Suppose I want to find the universal covering space of $S^1$ (forgetting for a moment that we already know it's $\mathbb{R}$): if I choose a point $x_0\in S^1$, then I can say that any two paths that start from $x_0$ and end at different points on the circle cannot be equivalent, and the same is true for any two paths that end at the same point but after having gone around the circle a different number of times. This gives me a rough idea that the covering space must have "the same number of points" as $\mathbb{R}$… but how do I show it's $\mathbb{R}$ using solely this construction?

Answer 1

This is unfortunately a non-answer, and so should really be a comment, but it's too long.

I don't think your main question has a useful answer. The definition of the universal covering space of $X$ using paths is tremendously useful for many things:

• The proof of existence of a universal covering space, assuming the correct hypotheses on $X$ (path connected, locally path connected, semilocally simply connected);
• The classification of pointed covering spaces in terms of subgroups of $\pi_1$; other classifications, ie. unpointed covering spaces in terms of conjugacy classes of subgroups; and regular covering spaces in terms of normal subgroups;
• The definition of the deck transformation action of $\pi_1 X$ on its universal covering space uses the path construction directly.

and so on.

But, I don't think that definition is particularly useful for "finding" what familiar space the universal covering space is homeomorphic to.

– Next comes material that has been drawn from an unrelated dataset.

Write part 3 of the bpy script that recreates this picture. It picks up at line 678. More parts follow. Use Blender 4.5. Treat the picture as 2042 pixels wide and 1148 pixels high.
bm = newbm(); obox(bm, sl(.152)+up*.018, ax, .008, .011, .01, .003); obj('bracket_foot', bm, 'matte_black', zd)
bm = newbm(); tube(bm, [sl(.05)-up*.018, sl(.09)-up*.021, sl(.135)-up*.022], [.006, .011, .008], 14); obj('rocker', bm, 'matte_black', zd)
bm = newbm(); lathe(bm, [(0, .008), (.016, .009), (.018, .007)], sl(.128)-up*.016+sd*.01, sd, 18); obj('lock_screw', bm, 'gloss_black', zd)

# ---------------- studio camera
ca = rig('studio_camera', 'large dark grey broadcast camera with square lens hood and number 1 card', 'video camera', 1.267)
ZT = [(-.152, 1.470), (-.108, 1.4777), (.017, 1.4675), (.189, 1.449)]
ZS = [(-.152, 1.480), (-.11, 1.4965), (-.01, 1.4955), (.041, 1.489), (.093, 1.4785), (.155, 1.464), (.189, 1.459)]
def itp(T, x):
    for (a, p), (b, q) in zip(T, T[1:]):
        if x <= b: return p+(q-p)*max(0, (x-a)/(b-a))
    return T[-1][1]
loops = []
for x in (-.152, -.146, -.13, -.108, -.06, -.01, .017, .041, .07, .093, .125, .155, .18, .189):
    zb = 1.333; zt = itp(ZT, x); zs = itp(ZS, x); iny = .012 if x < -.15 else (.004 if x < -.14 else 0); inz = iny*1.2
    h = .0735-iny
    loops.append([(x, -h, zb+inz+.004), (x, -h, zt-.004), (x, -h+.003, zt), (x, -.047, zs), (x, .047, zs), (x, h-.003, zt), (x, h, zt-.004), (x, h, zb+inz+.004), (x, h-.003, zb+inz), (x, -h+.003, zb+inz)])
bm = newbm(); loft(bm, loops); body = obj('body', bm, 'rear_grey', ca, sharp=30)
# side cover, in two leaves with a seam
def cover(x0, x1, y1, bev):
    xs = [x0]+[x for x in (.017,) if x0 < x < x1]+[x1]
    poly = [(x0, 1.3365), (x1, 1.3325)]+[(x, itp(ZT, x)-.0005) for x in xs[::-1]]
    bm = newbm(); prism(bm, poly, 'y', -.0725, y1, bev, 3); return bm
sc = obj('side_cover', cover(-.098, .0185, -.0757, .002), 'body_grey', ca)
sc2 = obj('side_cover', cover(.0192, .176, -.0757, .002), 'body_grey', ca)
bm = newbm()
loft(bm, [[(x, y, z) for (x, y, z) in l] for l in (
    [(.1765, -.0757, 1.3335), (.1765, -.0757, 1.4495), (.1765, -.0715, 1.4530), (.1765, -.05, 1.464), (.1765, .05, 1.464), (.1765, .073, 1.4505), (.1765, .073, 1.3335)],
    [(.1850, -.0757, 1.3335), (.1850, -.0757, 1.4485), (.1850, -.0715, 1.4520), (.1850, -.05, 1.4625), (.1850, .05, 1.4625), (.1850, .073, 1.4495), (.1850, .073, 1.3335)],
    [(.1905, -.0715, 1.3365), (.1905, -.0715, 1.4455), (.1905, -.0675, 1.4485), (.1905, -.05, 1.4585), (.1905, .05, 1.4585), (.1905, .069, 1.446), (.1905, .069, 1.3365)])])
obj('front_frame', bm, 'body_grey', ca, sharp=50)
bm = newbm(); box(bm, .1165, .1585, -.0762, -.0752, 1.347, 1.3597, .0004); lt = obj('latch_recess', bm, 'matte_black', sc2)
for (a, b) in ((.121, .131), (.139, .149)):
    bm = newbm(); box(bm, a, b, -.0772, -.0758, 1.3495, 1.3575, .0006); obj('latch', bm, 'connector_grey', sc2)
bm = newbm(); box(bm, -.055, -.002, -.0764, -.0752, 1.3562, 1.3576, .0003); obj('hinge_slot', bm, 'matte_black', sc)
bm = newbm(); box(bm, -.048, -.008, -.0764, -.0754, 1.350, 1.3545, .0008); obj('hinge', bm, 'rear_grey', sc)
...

If you can guess what the universal covering space is homeomorphic to, and prove your guess is right, all with a brief formula like $x \mapsto e^{2\pi i x}$, what better way than that?

One can certainly prove that $\mathbb R$ is homeomorphic to the path space construction: the map $\mathbb R \mapsto S^1$ defined by $t \mapsto e^{its}$ is a covering space, and $\mathbb R$ is simply connected; the map from the path space construction to $S^1$ is a covering space, and it is simply connected; now apply the uniqueness of a simply connected covering space to deduce that $\mathbb R$ and the path space construction are homeomorphic.

Try your line of thought out on other examples: How would you use the path construction to deduce that the universal covering space of the projective plane is $S^2$? How would you use it to deduce that the universal covering space of the torus, or the Klein bottle, is $\mathbb R^2$? How would you use it to deduce that the universal covering space of the wedge of two circles is the infinite tree with constant valence 4? In each case, the useful, practical thing to do is to prove that the guessed universal covering space is simply connected and to directly write down the covering map. Why hamstring yourself by insisting on using a tool which is designed for theoretical use, i.e. for abstract existence and classification results, when the mathematical reality of $\mathbb R$ is staring at you in the face?